◆ **What is expected**: For each line that holds "part", copy the line out.

** Begin Given information **

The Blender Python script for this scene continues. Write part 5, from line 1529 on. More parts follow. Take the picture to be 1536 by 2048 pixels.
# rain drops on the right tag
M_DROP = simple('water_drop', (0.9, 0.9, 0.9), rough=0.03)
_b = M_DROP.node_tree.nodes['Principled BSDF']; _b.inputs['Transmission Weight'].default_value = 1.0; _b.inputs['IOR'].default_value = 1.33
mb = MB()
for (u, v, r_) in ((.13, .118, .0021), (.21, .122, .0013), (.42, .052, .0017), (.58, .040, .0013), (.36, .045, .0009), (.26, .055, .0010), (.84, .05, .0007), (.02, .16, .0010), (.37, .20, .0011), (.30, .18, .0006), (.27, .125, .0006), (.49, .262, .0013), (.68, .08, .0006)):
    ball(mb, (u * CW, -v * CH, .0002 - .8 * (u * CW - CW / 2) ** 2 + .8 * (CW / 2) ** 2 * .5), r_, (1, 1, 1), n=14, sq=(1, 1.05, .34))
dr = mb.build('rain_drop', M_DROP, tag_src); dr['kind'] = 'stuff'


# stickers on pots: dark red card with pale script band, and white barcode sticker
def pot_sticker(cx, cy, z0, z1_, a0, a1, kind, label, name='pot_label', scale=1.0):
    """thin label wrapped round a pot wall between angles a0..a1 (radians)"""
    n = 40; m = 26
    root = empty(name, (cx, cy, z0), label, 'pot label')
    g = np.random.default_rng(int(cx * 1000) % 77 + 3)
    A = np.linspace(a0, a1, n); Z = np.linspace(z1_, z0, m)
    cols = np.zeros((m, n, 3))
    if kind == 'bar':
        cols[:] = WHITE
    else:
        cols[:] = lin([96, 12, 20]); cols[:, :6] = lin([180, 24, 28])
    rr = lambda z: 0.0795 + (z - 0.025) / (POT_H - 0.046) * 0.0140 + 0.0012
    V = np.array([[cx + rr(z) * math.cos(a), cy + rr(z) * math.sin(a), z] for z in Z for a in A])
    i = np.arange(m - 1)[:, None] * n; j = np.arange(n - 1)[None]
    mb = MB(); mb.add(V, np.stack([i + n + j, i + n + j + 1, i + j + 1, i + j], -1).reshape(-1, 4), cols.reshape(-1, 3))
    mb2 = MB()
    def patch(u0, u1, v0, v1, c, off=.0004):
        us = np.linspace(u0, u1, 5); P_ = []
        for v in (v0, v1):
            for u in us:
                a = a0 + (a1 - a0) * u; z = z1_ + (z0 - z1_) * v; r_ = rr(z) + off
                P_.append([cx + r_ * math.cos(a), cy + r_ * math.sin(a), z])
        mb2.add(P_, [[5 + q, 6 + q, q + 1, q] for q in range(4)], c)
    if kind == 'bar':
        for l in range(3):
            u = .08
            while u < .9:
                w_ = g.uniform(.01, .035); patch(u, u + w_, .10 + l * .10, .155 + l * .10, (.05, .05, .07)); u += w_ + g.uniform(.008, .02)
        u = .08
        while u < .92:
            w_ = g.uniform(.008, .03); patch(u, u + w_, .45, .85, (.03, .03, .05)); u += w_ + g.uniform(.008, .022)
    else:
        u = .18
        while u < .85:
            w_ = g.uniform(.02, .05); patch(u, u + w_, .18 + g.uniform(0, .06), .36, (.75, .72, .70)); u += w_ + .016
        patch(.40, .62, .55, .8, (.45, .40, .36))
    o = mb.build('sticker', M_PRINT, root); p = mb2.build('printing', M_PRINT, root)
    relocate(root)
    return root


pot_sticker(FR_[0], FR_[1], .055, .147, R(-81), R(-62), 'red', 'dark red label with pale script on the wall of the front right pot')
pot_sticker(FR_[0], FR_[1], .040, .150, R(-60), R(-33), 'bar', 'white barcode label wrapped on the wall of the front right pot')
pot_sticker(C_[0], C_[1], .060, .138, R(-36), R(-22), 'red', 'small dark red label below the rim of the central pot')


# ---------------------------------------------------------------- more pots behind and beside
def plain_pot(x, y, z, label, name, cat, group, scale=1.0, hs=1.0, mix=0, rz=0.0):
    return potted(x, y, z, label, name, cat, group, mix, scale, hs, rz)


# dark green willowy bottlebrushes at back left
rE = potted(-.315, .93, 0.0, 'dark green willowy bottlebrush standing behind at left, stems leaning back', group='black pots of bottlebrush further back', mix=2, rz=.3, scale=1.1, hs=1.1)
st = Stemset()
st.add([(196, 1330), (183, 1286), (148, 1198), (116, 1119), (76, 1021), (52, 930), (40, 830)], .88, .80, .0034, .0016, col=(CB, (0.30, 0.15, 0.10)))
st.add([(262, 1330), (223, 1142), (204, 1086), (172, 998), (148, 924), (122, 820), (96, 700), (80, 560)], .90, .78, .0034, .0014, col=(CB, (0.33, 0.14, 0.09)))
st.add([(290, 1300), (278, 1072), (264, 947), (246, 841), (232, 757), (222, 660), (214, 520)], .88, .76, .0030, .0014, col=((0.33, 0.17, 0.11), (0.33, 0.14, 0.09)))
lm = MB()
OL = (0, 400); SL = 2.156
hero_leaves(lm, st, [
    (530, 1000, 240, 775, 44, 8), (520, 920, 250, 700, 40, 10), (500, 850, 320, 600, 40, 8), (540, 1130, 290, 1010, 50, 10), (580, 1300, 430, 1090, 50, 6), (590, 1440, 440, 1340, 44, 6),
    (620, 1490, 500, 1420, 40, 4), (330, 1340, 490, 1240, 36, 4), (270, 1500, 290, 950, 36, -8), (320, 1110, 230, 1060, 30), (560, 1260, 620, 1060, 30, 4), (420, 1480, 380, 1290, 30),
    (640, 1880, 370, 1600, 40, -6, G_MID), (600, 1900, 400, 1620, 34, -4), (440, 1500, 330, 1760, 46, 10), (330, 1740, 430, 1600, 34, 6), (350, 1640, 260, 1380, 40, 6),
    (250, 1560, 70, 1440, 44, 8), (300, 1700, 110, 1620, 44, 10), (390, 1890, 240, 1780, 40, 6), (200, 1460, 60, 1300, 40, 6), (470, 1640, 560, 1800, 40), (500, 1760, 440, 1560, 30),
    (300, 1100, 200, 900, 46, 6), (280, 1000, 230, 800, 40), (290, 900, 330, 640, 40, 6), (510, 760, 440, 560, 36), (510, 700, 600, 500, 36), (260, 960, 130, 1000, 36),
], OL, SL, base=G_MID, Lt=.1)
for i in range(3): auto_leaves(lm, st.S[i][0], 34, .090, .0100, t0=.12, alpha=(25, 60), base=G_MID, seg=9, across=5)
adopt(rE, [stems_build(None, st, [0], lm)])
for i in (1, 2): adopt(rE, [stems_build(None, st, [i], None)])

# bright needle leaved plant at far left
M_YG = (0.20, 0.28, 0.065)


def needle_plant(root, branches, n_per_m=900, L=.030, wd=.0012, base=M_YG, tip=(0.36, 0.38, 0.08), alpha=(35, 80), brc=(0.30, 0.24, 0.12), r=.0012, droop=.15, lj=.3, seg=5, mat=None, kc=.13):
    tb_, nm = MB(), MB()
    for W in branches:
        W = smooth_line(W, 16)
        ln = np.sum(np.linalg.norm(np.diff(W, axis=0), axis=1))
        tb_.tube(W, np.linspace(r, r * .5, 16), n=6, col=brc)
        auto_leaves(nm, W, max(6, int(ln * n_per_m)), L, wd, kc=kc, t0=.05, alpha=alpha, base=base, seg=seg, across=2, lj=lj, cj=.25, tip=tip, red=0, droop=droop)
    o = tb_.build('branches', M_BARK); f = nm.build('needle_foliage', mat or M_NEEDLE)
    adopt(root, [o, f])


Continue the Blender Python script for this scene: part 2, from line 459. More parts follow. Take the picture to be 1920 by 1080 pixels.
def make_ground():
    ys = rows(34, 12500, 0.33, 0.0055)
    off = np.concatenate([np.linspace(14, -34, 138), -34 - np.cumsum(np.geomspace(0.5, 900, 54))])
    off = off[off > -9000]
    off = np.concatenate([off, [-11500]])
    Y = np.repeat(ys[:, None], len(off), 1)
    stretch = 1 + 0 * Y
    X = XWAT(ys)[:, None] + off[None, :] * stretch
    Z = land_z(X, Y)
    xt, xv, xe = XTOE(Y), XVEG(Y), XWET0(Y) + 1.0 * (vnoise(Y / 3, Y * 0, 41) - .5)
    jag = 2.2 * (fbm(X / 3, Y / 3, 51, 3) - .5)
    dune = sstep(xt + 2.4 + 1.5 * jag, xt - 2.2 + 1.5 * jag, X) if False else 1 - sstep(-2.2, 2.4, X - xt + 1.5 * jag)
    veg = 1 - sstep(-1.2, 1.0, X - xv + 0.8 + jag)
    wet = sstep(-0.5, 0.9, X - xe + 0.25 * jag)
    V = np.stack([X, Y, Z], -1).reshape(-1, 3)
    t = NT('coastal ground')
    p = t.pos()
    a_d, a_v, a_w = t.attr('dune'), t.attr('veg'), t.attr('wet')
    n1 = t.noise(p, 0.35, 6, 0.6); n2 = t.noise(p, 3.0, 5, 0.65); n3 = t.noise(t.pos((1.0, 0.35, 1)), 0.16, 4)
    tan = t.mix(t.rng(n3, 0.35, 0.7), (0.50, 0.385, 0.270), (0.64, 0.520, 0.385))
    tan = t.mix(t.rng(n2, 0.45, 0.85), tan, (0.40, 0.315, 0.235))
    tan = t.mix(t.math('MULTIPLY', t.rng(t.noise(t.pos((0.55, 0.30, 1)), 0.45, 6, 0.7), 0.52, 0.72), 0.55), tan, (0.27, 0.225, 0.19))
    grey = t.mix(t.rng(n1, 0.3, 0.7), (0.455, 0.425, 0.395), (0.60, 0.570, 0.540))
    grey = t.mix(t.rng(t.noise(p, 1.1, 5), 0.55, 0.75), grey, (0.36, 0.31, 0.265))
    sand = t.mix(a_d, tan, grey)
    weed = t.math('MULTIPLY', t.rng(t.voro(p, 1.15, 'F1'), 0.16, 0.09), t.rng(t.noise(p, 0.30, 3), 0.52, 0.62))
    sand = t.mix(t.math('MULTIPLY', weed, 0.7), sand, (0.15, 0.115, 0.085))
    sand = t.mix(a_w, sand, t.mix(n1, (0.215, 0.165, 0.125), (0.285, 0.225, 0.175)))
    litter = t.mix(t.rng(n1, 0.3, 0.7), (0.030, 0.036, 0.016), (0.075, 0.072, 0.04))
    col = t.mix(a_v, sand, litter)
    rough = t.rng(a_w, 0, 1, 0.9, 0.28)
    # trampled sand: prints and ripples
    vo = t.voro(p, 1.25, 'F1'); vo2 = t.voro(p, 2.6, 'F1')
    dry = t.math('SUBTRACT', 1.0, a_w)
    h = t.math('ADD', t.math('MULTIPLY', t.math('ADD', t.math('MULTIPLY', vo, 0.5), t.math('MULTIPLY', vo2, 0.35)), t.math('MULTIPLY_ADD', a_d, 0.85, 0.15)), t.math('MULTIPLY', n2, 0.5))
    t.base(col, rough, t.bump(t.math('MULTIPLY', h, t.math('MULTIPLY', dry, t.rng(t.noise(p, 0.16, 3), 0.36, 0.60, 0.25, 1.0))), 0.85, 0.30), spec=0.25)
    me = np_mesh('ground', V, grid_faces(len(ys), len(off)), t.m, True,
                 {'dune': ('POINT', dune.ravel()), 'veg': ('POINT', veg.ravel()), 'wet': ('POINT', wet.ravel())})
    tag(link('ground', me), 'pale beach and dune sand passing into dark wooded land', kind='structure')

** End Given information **

◆ **The answer**:
The Blender Python script for this scene continues. Write part 5, from line 1529 on. More parts follow. Take the picture to be 1536 by 2048 pixels.
Continue the Blender Python script for this scene: part 2, from line 459. More parts follow. Take the picture to be 1920 by 1080 pixels.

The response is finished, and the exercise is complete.